Don Josemaría, Chiqui y algún otro cenan el día 1 en casa de Zorzano, donde vuelven a reunirse otras tardes. Llenos de esperanzas apostólicas, «empezamos a soñar —escribe Isidoro— lo que serán realidades dentro de un par de años; pasamos revista a las principales universidades del mundo y dejamos volar un poco la imaginación». Entre tantos asuntos, divinos y humanos, de los que hablan, se ríen al comprobar lo flacos que están: Isidoro se lleva la palma, con 48 kilos, seguido del Padre —57— y de Juan —58—.

Para redondear la alegría, el día 8, Albareda pide ser admitido en la Obra. Zorzano escribirá: «Estamos muy contentos con el nuevo vástago; promete mucho. Todo el tiempo de la revolución ha estado visitando diariamente a D. Manuel y, por eso, le ha ayudado ahora para que pueda colaborar en los negocios del abuelo».

Se da la circunstancia de que Albareda tiene familia en Barcelona y, desde allí, un hermano suyo ha conseguido salir de España. Tal vez fuese una buena idea seguir su mismo camino.

Entre tanto, don Josemaría desarrolla —clandestinamente, por supuesto— el intenso trabajo sacerdotal por el que ha suspirado desde hace más de un año. Isidoro dice que «el abuelo [...] es el movimiento continuo y no para un instante; y, como la labor que realiza es tan personalísima, no se le puede descargar de su trabajo». En efecto, el Padre celebra la Santa Misa en los sitios más variados y lleva la Comunión de casa en casa; dirige meditaciones; atiende espiritualmente a religiosas escondidas; confiesa, incluso por la calle, a mucha gente; bautiza en un sanatorio a una niña recién nacida; administra los últimos Sacramentos al padre de Álvaro, enfermo de gravedad. ¡Incluso predica unos ejercicios espirituales! Comienzan el día 21 y los asistentes se dan cita en sucesivas casas, donde tienen las meditaciones. Cada cual se desplaza, por separado, al siguiente punto de encuentro. Una de las casas es la de Isidoro.

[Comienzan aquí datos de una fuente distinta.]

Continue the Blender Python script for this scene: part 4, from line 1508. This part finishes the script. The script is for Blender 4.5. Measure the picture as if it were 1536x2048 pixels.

Días antes, Zorzano ha comenzado un divertido tráfico: adquirir a buen precio, en «La Industrial Española», galletas rotas, comestibles e incluso vendibles o canjeables por otros alimentos.

Los miembros del Opus Dei siguen tratando de convencer al Beato Josemaría para que se traslade a Barcelona, vía Valencia. Pero «no quiere hacerlo —anota Zorzano— mientras quede alguno en situación dudosa». Por eso deciden que salgan con él todos los que consigan algunos papeles más o menos en regla. También irán los levantinos Paco y Pedro. Se consiguen los fondos necesarios para el viaje, alojamientos y pago de los guías que ayudarán a pasar la frontera.

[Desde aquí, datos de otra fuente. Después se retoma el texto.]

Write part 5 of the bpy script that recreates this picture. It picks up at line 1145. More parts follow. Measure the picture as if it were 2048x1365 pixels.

Juan es el primero que marcha, el martes 5 de octubre, para prevenir a los valencianos y preparar la llegada del Fundador y de los otros. Al día siguiente, Isidoro almuerza con el Padre.

El viernes día 8 don Josemaría sale, con los demás, para Valencia, en coche. Isidoro escribe a Daimiel: «El abuelo con los peques [...] han salido en viaje de evacuación en dirección Valencia-Barcelona». Advierte que el traslado «ha sido muy precipitado, pues era cuestión de oportunidad». Y pide oraciones: «una recomendación con D. Manuel y su Madre, para que pongan toda su influencia en el buen éxito de la evacuación».

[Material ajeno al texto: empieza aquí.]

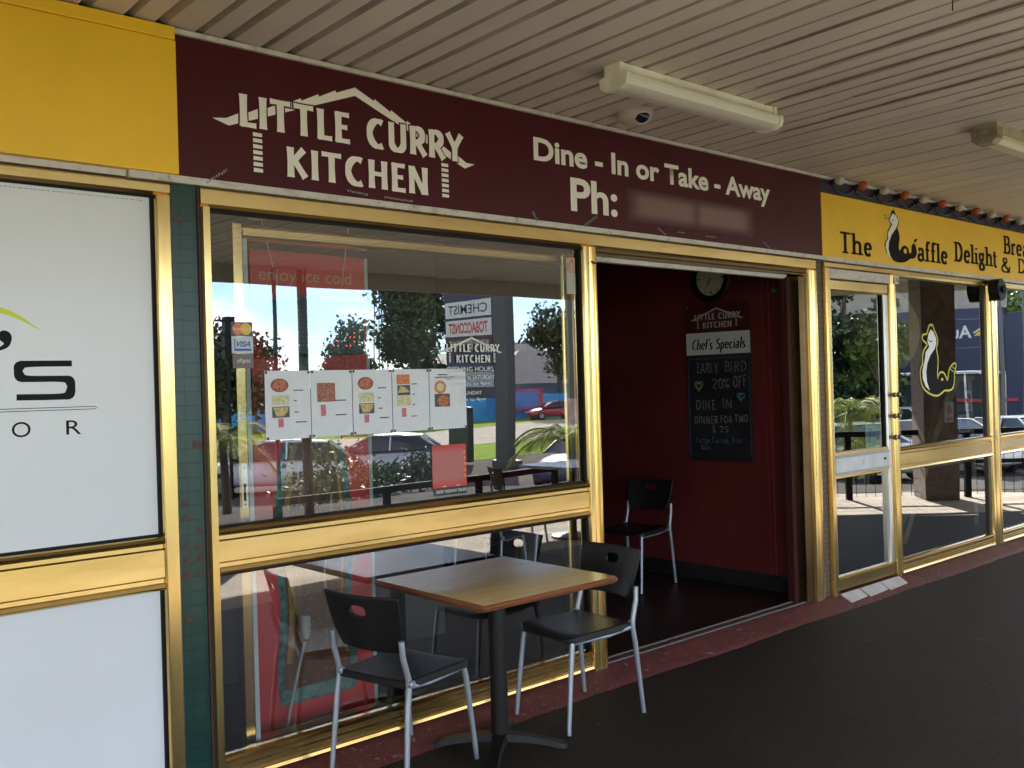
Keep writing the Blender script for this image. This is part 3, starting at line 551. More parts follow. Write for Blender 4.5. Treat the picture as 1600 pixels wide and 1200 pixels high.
for i in range(len(sp)):
    a = sp[max(i-1, 0)]; c = sp[min(i+1, len(sp)-1)]; l = math.hypot(c[0]-a[0], c[1]-a[1]); wd.append(.021*abs(c[0]-a[0])/l+.027*abs(c[1]-a[1])/l)
b = MB(); b.ribbon(FAC, sp, wd, .0046); b.poly(FAC, smoothp(APOS), .0046)
b.ribbon(FAC, [(-.3, 1.540), (1.170, 1.5365), (1.180, 1.532), (1.170, 1.5275), (-.3, 1.531)], .0024, .0046); b.build('black_lettering', INK, up_, flip=False)
MB().poly(FAC, ARC, .0046).build('yellow_arc', mat('lime_yellow_print', (.62, .66, .04), .5), up_, flip=False)
text('black_lettering', 'O', FAC, .895, .955, 1.439, 1.492, .0046, INK, up_); text('black_lettering', 'R', FAC, 1.071, 1.121, 1.440, 1.490, .0046, INK, up_)
b = MB(); rnd = random.Random(2); x = -.5
while x < 1.36:
    l = rnd.uniform(.004, .016); b.poly(FAC, [(x, 2.294), (x+l, 2.294), (x+l, 2.297), (x, 2.297)], .0046); x += l+rnd.uniform(.003, .008)
b.build('fine_print', mat('grey_print', (.3, .3, .3), .6), up_, flip=False)
# big window
bw = thing('shop_window', 'large restaurant window in a gold frame with street reflections, menus and stickers', 'window', (2.65, 0, .05))
post(1.576, 1.611, .05, 2.292, grooves=False).build('frame_post', GV, bw, True)
post(3.668, 3.768, .05, 2.292).build('frame_post', GV, bw, True)
rail(1.576, 5.937, 2.2925, 2.3715, lips=False, y0=-.032).build('head_rail', GH, bw, True)
rail(1.6115, 3.6675, .866, 1.046).build('middle_rail', GH, bw, True)
rail(1.6115, 3.6675, .052, .158, y0=-.03).build('bottom_rail', GH, bw, True)
b = MB(); b.box(1.6115, 3.66, -.014, .02, 2.279, 2.292); b.box(3.655, 3.6675, -.014, .03, 1.0465, 2.278); b.box(1.6115, 3.654, -.010, .02, 1.0465, 1.053); b.box(1.6115, 3.654, -.010, .02, .857, .8655); b.box(3.655, 3.6675, -.014, .03, .1585, .8655); b.build('gasket', BLK, bw)
pane(bw, 1.612, 3.654, 1.05, 2.28, .004); pane(bw, 1.612, 3.654, .158, .857, .004)
# inner sliding leaf
sl_ = thing('sliding_frame', 'gold inner sliding door frame with a lock plate standing behind the window glass', 'door frame', (2.6, .11, .05))
post(1.752, 1.802, .062, 2.262, y0=.085, y1=.135, grooves=False).build('stile', GV, sl_, True)
MB().box(1.8025, 1.822, .09, .13, .062, 2.25).build('white_seal', mat('white_seal', (.55, .57, .58), .5), sl_)
post(3.62, 3.69, .062, 2.262, y0=.085, y1=.135, grooves=False).build('stile', GV, sl_, True)
rail(1.8025, 3.62, 2.20, 2.262, y0=.075, y1=.13).build('top_rail', GH, sl_, True)
rail(1.8225, 3.62, .062, .15, y0=.075, y1=.13).build('bottom_rail', GH, sl_, True)
lk = MB().box(1.764, 1.790, .078, .0846, 1.10, 1.285, .001).build('lock_plate', SILV, sl_)
b = MB(); b.box(1.772, 1.782, .0765, .0779, 1.13, 1.20); b.lathe([(.003, 0), (.003, .002)], (1.777, .0778, 1.265), 8, 'y'); b.lathe([(.003, 0), (.003, .002)], (1.777, .0778, 1.115), 8, 'y'); b.build('keyhole', BLK, lk)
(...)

Los viajeros pernoctan en Valencia, de donde parten el sábado hacia Barcelona, que por estos días se convertirá en sede del gobierno republicano. Allí habrán de permanecer hasta el 19 de noviembre. Han logrado, por fin, conectar con un guía dispuesto a conducirles, a través de los Pirineos, al Principado de Andorra, donde llegarán —tras una verdadera odisea— el 2 de diciembre (1937).

Isidoro queda en Madrid, haciendo las veces del Padre, como «cabeza» de quienes permanecen en la España comunista. En efecto, unos cuantos miembros del Opus Dei no pueden salir por ahora: son soldados de la República, o prófugos indocumentados. Alguien ha de cuidarles. Zorzano, que ya es argentino —al menos a los ojos de su país—, es la persona indicada.